We’ve spent a decade worshipping frictionless tech, but in our rush to make everything effortless, we’ve quietly stripped away the safeguards that keep systems fair, human, and accountable.
When speed becomes a proxy for quality
Somewhere along the way, within software delivery, within modern software delivery, speed to production became synonymous with quality.
Modern delivery pipelines are designed to move fast and minimise human intervention.
If something slows a release, it’s questioned. If it can’t be automated or resolved quickly, it’s often deprioritised regardless of the risk it is associated with. The goal is momentum, measured through continuous delivery and deployment, with success defined almost exclusively by time to production.
From the outside, it looks healthy. From a testing perspective, it’s often not, because important defects and risks remain outstanding.
Quality work has never been about keeping things moving. It’s about knowing when it is appropriate to stop, pause, and consider.

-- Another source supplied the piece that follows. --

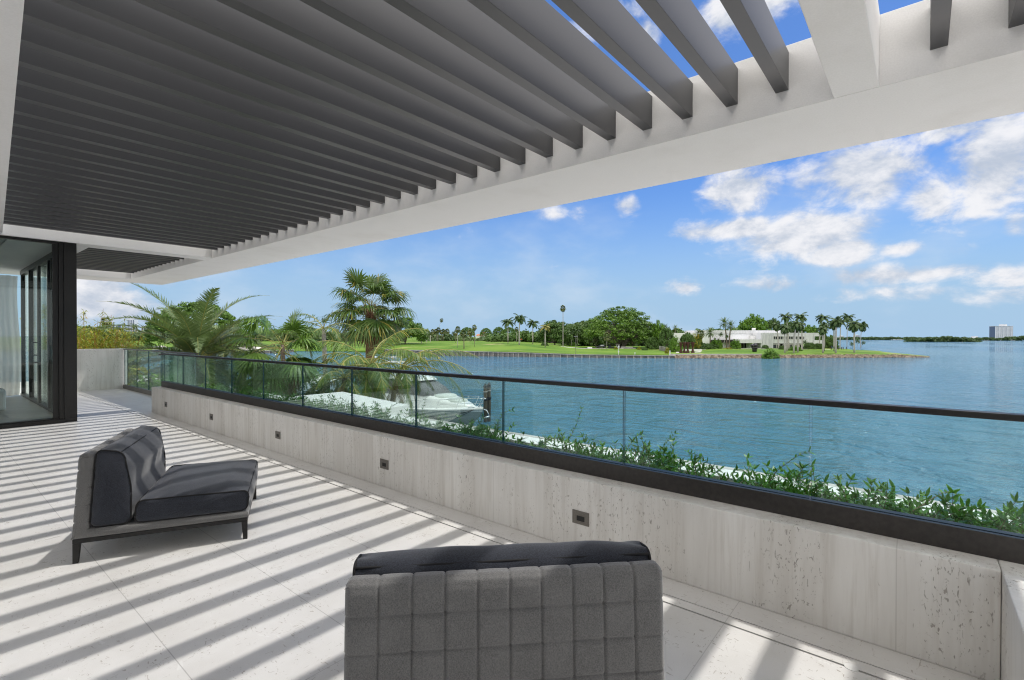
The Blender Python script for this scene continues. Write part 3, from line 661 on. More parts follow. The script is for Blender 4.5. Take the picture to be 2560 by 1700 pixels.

The quiet failure mode of frictionless delivery
Testing exists to interrupt blind certainty. It operates on the assumption that something important has been missed, and the time and cost of discovering it exceeds the discomfort of releasing it later. Testing introduces intentional friction, not out of resistance to release, but because complex systems rarely fail in obvious ways.

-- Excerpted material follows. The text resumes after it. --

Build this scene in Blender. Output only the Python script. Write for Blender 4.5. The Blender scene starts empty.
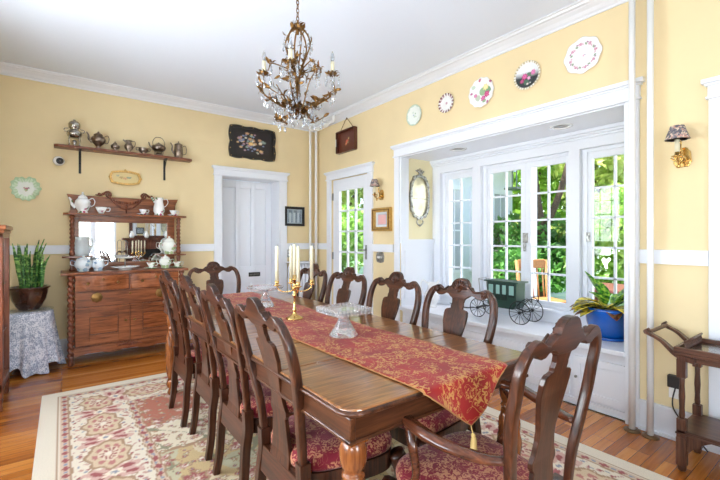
import bpy, math, random
import numpy as np
from mathutils import Matrix, Vector
random.seed(7); RS=np.random.RandomState(5)
C=bpy.context.scene.collection
PI=math.pi; cos=math.cos; sin=math.sin
# ---------------------------------------------------------------- mesh builder
class M:
    def __init__(s): s.v=[]; s.f=[]; s.sm=[]; s.m=None; s.uv=None; s.col=None
    def add(s,vs,fs,sm=False):
        b=len(s.v)
        if s.m is not None: vs=[tuple(s.m@Vector(p)) for p in vs]
        s.v+= [tuple(p) for p in vs]; s.f+=[tuple(b+i for i in f) for f in fs]; s.sm+=[sm]*len(fs)
        return s
    def box(s,x0,x1,y0,y1,z0,z1):
        vs=[(x0,y0,z0),(x1,y0,z0),(x1,y1,z0),(x0,y1,z0),(x0,y0,z1),(x1,y0,z1),(x1,y1,z1),(x0,y1,z1)]
        return s.add(vs,[(3,2,1,0),(4,5,6,7),(0,1,5,4),(1,2,6,5),(2,3,7,6),(3,0,4,7)])
    def lathe(s,prof,c=(0,0,0),n=20,ax='z',sm=True,twist=0,fl=0,amp=0,ph=0):
        vs=[];fs=[];rings=[]
        def tr(x,y,z):
            if ax=='z': return (c[0]+x,c[1]+y,c[2]+z)
            if ax=='x': return (c[0]+z,c[1]+x,c[2]+y)
            return (c[0]+y,c[1]+z,c[2]+x)
        for r,z in prof:
            if r<1e-6: rings.append([len(vs)]); vs.append(tr(0,0,z))
            else:
                rg=[]
                for k in range(n):
                    a=2*PI*k/n+ph; rr=r*(1+amp*cos(fl*(a+twist*z))) if fl else r
                    rg.append(len(vs)); vs.append(tr(rr*cos(a),rr*sin(a),z))
                rings.append(rg)
        for A,B in zip(rings,rings[1:]):
            if len(A)==1 and len(B)==1: continue
            for k in range(n):
                k2=(k+1)%n
                if len(A)==1: fs.append((A[0],B[k2],B[k]) if 1 else 0)
                elif len(B)==1: fs.append((A[k],A[k2],B[0]))
                else: fs.append((A[k],A[k2],B[k2],B[k]))
        if len(rings[0])>1: fs.append(tuple(reversed(rings[0])))
        if len(rings[-1])>1: fs.append(tuple(rings[-1]))
        return s.add(vs,fs,sm)
    def tube(s,pts,r=.01,n=8,sec=None,up=(0,0,1),sm=True,closed=False):
        pts=[Vector(p) for p in pts]; N=len(pts)
        rr=r if isinstance(r,(list,tuple)) else [r]*N
        if sec is None: sec=[(cos(2*PI*k/n),sin(2*PI*k/n)) for k in range(n)]
        n=len(sec); vs=[];fs=[]; U=Vector(up)
        for i,p in enumerate(pts):
            if closed: T=pts[(i+1)%N]-pts[i-1]
            else: T=pts[min(i+1,N-1)]-pts[max(i-1,0)]
            T.normalize(); S=T.cross(U)
            if S.length<1e-3: S=T.orthogonal()
            S.normalize(); V=S.cross(T).normalized(); U=V
            for a,b in sec: vs.append(tuple(p+S*(a*rr[i])+V*(b*rr[i])))
        L=N if closed else N-1
        for i in range(L):
            j=(i+1)%N
            for k in range(n):
                k2=(k+1)%n; fs.append((i*n+k,i*n+k2,j*n+k2,j*n+k))
        if not closed: fs.append(tuple(range(n-1,-1,-1))); fs.append(tuple((N-1)*n+k for k in range(n)))
        return s.add(vs,fs,sm)
    def slab(s,rows,pos,m=1,sm=False):
        """rows (t,a,b); pos(t,q,side)->xyz ; closed solid"""
        vs=[];fs=[];R=len(rows);W=m+1
        for sd in (0,1):
            for t,a,b in rows:
                for k in range(W): vs.append(pos(t,a+(b-a)*k/m,sd))
        o=R*W
        for i in range(R-1):
            for k in range(m):
                a=i*W+k; fs.append((a,a+1,a+W+1,a+W)); fs.append((o+a+W,o+a+W+1,o+a+1,o+a))
            a=i*W; fs.append((a+W,o+a+W,o+a,a)); a=i*W+m; fs.append((a,o+a,o+a+W,a+W))
        for k in range(m):
            fs.append((k+1,k,o+k,o+k+1)); a=(R-1)*W+k; fs.append((a,a+1,o+a+1,o+a))
        return s.add(vs,fs,sm)
    def prism(s,out,z0,z1,pl='xy',sm=False):
        n=len(out)
        def P(a,b,h): return {'xy':(a,b,h),'xz':(a,h,b),'yz':(h,a,b)}[pl]
        vs=[P(a,b,z0) for a,b in out]+[P(a,b,z1) for a,b in out]
        fs=[tuple(range(n-1,-1,-1)),tuple(range(n,2*n))]+[(k,(k+1)%n,n+(k+1)%n,n+k) for k in range(n)]
        return s.add(vs,fs,sm)
    def ball(s,c,r,n=10,m=7,sc=(1,1,1)):
        vs=[(c[0],c[1],c[2]-r*sc[2])];fs=[]
        for i in range(1,m):
            a=PI*i/m
            for k in range(n):
                b=2*PI*k/n; vs.append((c[0]+r*sc[0]*sin(a)*cos(b),c[1]+r*sc[1]*sin(a)*sin(b),c[2]-r*sc[2]*cos(a)))
        vs.append((c[0],c[1],c[2]+r*sc[2])); L=len(vs)-1
        for k in range(n):
            k2=(k+1)%n; fs.append((0,1+k2,1+k)); fs.append((L,L-n+k,L-n+k2))
            for i in range(m-2): a=1+i*n; fs.append((a+k,a+k2,a+n+k2,a+n+k))
        return s.add(vs,fs,True)
    def build(s,name,mat,parent=None,bev=0,seg=2,sub=0,loc=None,rot=None,ang=35):
        me=bpy.data.meshes.new(name); me.from_pydata(s.v,[],s.f)
        me.polygons.foreach_set('use_smooth',s.sm)
        if s.uv is not None:
            ul=me.uv_layers.new(name='UVMap'); li=np.zeros(len(me.loops),dtype=np.int32); me.loops.foreach_get('vertex_index',li)
            ul.data.foreach_set('uv',np.array(s.uv,dtype=np.float32)[li].ravel())
        if s.col is not None:
            ca=me.color_attributes.new(name='Col',type='FLOAT_COLOR',domain='POINT')
            c=np.ones((len(s.v),4),dtype=np.float32); c[:,:3]=np.array(s.col); ca.data.foreach_set('color',c.ravel())
        me.update()
        o=bpy.data.objects.new(name,me); C.objects.link(o)
        if mat: me.materials.append(mat if not isinstance(mat,str) else MT[mat])
        if bev:
            b=o.modifiers.new('bevel','BEVEL'); b.width=bev; b.segments=seg; b.limit_method='ANGLE'; b.angle_limit=math.radians(ang); b.harden_normals=False
        if sub:
            b=o.modifiers.new('sub','SUBSURF'); b.levels=sub; b.render_levels=sub
        if parent is not None: o.parent=parent
        if loc: o.location=loc
        if rot: o.rotation_euler=rot
        return o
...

When friction is removed entirely, quality doesn’t improve – instead, defects remain undiscovered.
Automation plays a valuable role. It checks the things we already understand. It confirms that yesterday’s requirements are still valid today. But automation is inherently limited by what we think to ask. It cannot question intent, notice discomfort, or recognise when a system behaves correctly but is operationally flawed.

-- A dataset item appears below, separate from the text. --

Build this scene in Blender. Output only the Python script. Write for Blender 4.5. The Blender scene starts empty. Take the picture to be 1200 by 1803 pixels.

As pipelines become more self-sufficient, human testing is often repositioned as oversight rather than full engagement. Testers monitor instead of exploring. They react instead of investigating. Over time, quality becomes something that happens after deployment, not something that actively shapes it, and issues and risks accumulate unnoticed.

Reintroducing judgement into automated systems
The answer is not to retire automation but to re-establish deliberate points of human interaction within the modern delivery system. Quality improves when responsibility is explicit and when risks are surfaced early, rather than left unidentified and being absorbed by the process.
Testing needs to be repositioned as an active, shaping discipline. Test professionals must be engaged where decisions are formed, from design, planning through to testing and acceptance. Their role is to challenge, explore edge cases, and represent the end users’ perspective and experience that cannot be captured in metrics.
Intentional friction is essential. Structures pause, explicit acceptance sign off, and documented risk discussions that hold business leaders accountable. These exist not to hinder momentum, but to ensure that progress is informed and owned.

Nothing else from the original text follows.